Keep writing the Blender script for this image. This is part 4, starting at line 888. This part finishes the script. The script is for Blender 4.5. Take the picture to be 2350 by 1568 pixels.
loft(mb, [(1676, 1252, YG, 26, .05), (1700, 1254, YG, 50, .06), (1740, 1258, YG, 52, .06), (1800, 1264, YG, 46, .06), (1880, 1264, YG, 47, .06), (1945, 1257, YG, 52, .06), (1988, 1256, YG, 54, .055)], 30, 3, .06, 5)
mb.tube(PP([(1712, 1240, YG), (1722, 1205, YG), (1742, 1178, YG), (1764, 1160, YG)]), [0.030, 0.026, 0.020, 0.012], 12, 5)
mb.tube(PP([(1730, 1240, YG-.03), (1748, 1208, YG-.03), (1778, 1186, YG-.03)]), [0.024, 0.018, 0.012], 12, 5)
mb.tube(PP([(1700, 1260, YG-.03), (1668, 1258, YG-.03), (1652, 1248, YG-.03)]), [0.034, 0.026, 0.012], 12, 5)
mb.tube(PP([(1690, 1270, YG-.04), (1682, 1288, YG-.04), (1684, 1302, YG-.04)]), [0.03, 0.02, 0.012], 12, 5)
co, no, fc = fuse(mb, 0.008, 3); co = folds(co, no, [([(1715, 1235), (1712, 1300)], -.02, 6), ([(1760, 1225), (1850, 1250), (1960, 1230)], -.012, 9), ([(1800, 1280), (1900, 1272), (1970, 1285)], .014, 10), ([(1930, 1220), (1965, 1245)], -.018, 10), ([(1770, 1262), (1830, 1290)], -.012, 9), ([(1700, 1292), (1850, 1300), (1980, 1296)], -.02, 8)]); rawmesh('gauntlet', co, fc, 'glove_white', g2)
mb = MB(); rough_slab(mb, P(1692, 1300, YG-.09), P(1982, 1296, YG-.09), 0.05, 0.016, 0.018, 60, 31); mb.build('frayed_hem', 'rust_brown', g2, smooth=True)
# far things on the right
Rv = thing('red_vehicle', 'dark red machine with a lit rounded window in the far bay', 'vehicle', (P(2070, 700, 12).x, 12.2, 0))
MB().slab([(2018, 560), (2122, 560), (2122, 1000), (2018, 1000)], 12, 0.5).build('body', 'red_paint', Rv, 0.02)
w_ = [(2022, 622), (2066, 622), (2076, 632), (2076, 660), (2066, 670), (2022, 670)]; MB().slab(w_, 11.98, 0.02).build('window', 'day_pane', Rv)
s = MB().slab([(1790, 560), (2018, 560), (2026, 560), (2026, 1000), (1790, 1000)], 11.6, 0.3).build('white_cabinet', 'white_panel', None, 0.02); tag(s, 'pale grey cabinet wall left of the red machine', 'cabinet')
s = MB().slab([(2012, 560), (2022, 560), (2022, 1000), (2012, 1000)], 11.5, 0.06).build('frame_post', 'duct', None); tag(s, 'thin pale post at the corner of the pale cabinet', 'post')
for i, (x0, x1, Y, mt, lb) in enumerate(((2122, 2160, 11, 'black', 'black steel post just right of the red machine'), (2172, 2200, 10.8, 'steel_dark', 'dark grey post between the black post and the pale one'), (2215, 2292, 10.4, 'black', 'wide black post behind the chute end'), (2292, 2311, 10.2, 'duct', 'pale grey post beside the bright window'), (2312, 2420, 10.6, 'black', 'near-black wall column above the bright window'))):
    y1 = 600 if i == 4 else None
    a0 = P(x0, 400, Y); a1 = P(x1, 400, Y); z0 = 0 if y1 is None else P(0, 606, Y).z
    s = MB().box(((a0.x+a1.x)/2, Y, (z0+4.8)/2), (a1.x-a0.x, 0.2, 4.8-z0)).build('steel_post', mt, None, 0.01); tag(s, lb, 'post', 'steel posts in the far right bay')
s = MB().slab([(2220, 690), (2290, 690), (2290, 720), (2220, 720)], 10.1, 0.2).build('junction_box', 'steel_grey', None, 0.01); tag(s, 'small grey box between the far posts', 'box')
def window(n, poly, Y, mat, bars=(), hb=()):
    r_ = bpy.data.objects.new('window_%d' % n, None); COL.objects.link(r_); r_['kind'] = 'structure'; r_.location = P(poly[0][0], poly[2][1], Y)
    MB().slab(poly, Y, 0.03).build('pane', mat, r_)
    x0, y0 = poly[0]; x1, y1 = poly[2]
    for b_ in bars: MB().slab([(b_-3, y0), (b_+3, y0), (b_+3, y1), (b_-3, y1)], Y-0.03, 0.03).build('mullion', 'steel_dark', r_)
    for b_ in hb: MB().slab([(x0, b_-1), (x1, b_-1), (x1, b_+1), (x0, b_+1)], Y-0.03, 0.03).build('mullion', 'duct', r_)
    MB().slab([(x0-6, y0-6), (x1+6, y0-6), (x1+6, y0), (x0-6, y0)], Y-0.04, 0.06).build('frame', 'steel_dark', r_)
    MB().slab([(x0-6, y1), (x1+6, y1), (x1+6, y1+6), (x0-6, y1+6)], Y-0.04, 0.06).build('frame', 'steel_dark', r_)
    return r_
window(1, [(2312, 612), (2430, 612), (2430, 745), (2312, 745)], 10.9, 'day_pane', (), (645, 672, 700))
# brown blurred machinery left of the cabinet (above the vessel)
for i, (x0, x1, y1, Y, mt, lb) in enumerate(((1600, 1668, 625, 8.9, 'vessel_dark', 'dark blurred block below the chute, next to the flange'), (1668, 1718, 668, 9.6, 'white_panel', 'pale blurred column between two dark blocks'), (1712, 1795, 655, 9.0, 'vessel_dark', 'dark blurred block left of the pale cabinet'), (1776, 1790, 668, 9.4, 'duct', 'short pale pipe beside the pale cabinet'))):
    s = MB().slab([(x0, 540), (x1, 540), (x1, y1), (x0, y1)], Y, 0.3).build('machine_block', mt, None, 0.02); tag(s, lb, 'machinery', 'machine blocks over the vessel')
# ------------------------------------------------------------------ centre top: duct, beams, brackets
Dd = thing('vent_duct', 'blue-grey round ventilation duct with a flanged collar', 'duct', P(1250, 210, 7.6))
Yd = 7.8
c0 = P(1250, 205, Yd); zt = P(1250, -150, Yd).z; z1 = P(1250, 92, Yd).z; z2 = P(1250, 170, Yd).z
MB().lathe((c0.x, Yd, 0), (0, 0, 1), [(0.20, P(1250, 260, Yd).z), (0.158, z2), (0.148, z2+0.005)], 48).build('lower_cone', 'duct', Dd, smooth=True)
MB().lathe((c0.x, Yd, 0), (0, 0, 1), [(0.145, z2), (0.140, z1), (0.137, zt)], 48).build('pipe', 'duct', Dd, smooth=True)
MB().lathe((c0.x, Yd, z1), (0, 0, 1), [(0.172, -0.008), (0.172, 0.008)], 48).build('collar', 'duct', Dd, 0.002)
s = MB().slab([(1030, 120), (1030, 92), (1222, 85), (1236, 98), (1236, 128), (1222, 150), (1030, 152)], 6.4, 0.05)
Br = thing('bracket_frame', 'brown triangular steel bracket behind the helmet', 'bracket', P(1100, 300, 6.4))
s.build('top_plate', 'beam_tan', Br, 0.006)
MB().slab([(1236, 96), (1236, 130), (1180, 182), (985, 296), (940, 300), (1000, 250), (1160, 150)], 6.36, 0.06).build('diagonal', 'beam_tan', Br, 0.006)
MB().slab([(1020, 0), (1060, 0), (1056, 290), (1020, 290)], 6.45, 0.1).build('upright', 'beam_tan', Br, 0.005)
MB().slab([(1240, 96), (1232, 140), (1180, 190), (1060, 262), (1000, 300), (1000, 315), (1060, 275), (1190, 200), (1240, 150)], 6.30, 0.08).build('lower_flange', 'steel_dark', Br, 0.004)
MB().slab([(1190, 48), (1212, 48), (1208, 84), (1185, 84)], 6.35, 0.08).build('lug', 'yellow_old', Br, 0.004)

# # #

CHALLENGE: Using the data above, reproduce every line exactly.

TASK OUTPUT:
Keep writing the Blender script for this image. This is part 4, starting at line 888. This part finishes the script. The script is for Blender 4.5. Take the picture to be 2350 by 1568 pixels.
loft(mb, [(1676, 1252, YG, 26, .05), (1700, 1254, YG, 50, .06), (1740, 1258, YG, 52, .06), (1800, 1264, YG, 46, .06), (1880, 1264, YG, 47, .06), (1945, 1257, YG, 52, .06), (1988, 1256, YG, 54, .055)], 30, 3, .06, 5)
mb.tube(PP([(1712, 1240, YG), (1722, 1205, YG), (1742, 1178, YG), (1764, 1160, YG)]), [0.030, 0.026, 0.020, 0.012], 12, 5)
mb.tube(PP([(1730, 1240, YG-.03), (1748, 1208, YG-.03), (1778, 1186, YG-.03)]), [0.024, 0.018, 0.012], 12, 5)
mb.tube(PP([(1700, 1260, YG-.03), (1668, 1258, YG-.03), (1652, 1248, YG-.03)]), [0.034, 0.026, 0.012], 12, 5)
mb.tube(PP([(1690, 1270, YG-.04), (1682, 1288, YG-.04), (1684, 1302, YG-.04)]), [0.03, 0.02, 0.012], 12, 5)
co, no, fc = fuse(mb, 0.008, 3); co = folds(co, no, [([(1715, 1235), (1712, 1300)], -.02, 6), ([(1760, 1225), (1850, 1250), (1960, 1230)], -.012, 9), ([(1800, 1280), (1900, 1272), (1970, 1285)], .014, 10), ([(1930, 1220), (1965, 1245)], -.018, 10), ([(1770, 1262), (1830, 1290)], -.012, 9), ([(1700, 1292), (1850, 1300), (1980, 1296)], -.02, 8)]); rawmesh('gauntlet', co, fc, 'glove_white', g2)
mb = MB(); rough_slab(mb, P(1692, 1300, YG-.09), P(1982, 1296, YG-.09), 0.05, 0.016, 0.018, 60, 31); mb.build('frayed_hem', 'rust_brown', g2, smooth=True)
# far things on the right
Rv = thing('red_vehicle', 'dark red machine with a lit rounded window in the far bay', 'vehicle', (P(2070, 700, 12).x, 12.2, 0))
MB().slab([(2018, 560), (2122, 560), (2122, 1000), (2018, 1000)], 12, 0.5).build('body', 'red_paint', Rv, 0.02)
w_ = [(2022, 622), (2066, 622), (2076, 632), (2076, 660), (2066, 670), (2022, 670)]; MB().slab(w_, 11.98, 0.02).build('window', 'day_pane', Rv)
s = MB().slab([(1790, 560), (2018, 560), (2026, 560), (2026, 1000), (1790, 1000)], 11.6, 0.3).build('white_cabinet', 'white_panel', None, 0.02); tag(s, 'pale grey cabinet wall left of the red machine', 'cabinet')
s = MB().slab([(2012, 560), (2022, 560), (2022, 1000), (2012, 1000)], 11.5, 0.06).build('frame_post', 'duct', None); tag(s, 'thin pale post at the corner of the pale cabinet', 'post')
for i, (x0, x1, Y, mt, lb) in enumerate(((2122, 2160, 11, 'black', 'black steel post just right of the red machine'), (2172, 2200, 10.8, 'steel_dark', 'dark grey post between the black post and the pale one'), (2215, 2292, 10.4, 'black', 'wide black post behind the chute end'), (2292, 2311, 10.2, 'duct', 'pale grey post beside the bright window'), (2312, 2420, 10.6, 'black', 'near-black wall column above the bright window'))):
    y1 = 600 if i == 4 else None
    a0 = P(x0, 400, Y); a1 = P(x1, 400, Y); z0 = 0 if y1 is None else P(0, 606, Y).z
    s = MB().box(((a0.x+a1.x)/2, Y, (z0+4.8)/2), (a1.x-a0.x, 0.2, 4.8-z0)).build('steel_post', mt, None, 0.01); tag(s, lb, 'post', 'steel posts in the far right bay')
s = MB().slab([(2220, 690), (2290, 690), (2290, 720), (2220, 720)], 10.1, 0.2).build('junction_box', 'steel_grey', None, 0.01); tag(s, 'small grey box between the far posts', 'box')
def window(n, poly, Y, mat, bars=(), hb=()):
    r_ = bpy.data.objects.new('window_%d' % n, None); COL.objects.link(r_); r_['kind'] = 'structure'; r_.location = P(poly[0][0], poly[2][1], Y)
    MB().slab(poly, Y, 0.03).build('pane', mat, r_)
    x0, y0 = poly[0]; x1, y1 = poly[2]
    for b_ in bars: MB().slab([(b_-3, y0), (b_+3, y0), (b_+3, y1), (b_-3, y1)], Y-0.03, 0.03).build('mullion', 'steel_dark', r_)
    for b_ in hb: MB().slab([(x0, b_-1), (x1, b_-1), (x1, b_+1), (x0, b_+1)], Y-0.03, 0.03).build('mullion', 'duct', r_)
    MB().slab([(x0-6, y0-6), (x1+6, y0-6), (x1+6, y0), (x0-6, y0)], Y-0.04, 0.06).build('frame', 'steel_dark', r_)
    MB().slab([(x0-6, y1), (x1+6, y1), (x1+6, y1+6), (x0-6, y1+6)], Y-0.04, 0.06).build('frame', 'steel_dark', r_)
    return r_
window(1, [(2312, 612), (2430, 612), (2430, 745), (2312, 745)], 10.9, 'day_pane', (), (645, 672, 700))
# brown blurred machinery left of the cabinet (above the vessel)
for i, (x0, x1, y1, Y, mt, lb) in enumerate(((1600, 1668, 625, 8.9, 'vessel_dark', 'dark blurred block below the chute, next to the flange'), (1668, 1718, 668, 9.6, 'white_panel', 'pale blurred column between two dark blocks'), (1712, 1795, 655, 9.0, 'vessel_dark', 'dark blurred block left of the pale cabinet'), (1776, 1790, 668, 9.4, 'duct', 'short pale pipe beside the pale cabinet'))):
    s = MB().slab([(x0, 540), (x1, 540), (x1, y1), (x0, y1)], Y, 0.3).build('machine_block', mt, None, 0.02); tag(s, lb, 'machinery', 'machine blocks over the vessel')
# ------------------------------------------------------------------ centre top: duct, beams, brackets
Dd = thing('vent_duct', 'blue-grey round ventilation duct with a flanged collar', 'duct', P(1250, 210, 7.6))
Yd = 7.8
c0 = P(1250, 205, Yd); zt = P(1250, -150, Yd).z; z1 = P(1250, 92, Yd).z; z2 = P(1250, 170, Yd).z
MB().lathe((c0.x, Yd, 0), (0, 0, 1), [(0.20, P(1250, 260, Yd).z), (0.158, z2), (0.148, z2+0.005)], 48).build('lower_cone', 'duct', Dd, smooth=True)
MB().lathe((c0.x, Yd, 0), (0, 0, 1), [(0.145, z2), (0.140, z1), (0.137, zt)], 48).build('pipe', 'duct', Dd, smooth=True)
MB().lathe((c0.x, Yd, z1), (0, 0, 1), [(0.172, -0.008), (0.172, 0.008)], 48).build('collar', 'duct', Dd, 0.002)
s = MB().slab([(1030, 120), (1030, 92), (1222, 85), (1236, 98), (1236, 128), (1222, 150), (1030, 152)], 6.4, 0.05)
Br = thing('bracket_frame', 'brown triangular steel bracket behind the helmet', 'bracket', P(1100, 300, 6.4))
s.build('top_plate', 'beam_tan', Br, 0.006)
MB().slab([(1236, 96), (1236, 130), (1180, 182), (985, 296), (940, 300), (1000, 250), (1160, 150)], 6.36, 0.06).build('diagonal', 'beam_tan', Br, 0.006)
MB().slab([(1020, 0), (1060, 0), (1056, 290), (1020, 290)], 6.45, 0.1).build('upright', 'beam_tan', Br, 0.005)
MB().slab([(1240, 96), (1232, 140), (1180, 190), (1060, 262), (1000, 300), (1000, 315), (1060, 275), (1190, 200), (1240, 150)], 6.30, 0.08).build('lower_flange', 'steel_dark', Br, 0.004)
MB().slab([(1190, 48), (1212, 48), (1208, 84), (1185, 84)], 6.35, 0.08).build('lug', 'yellow_old', Br, 0.004)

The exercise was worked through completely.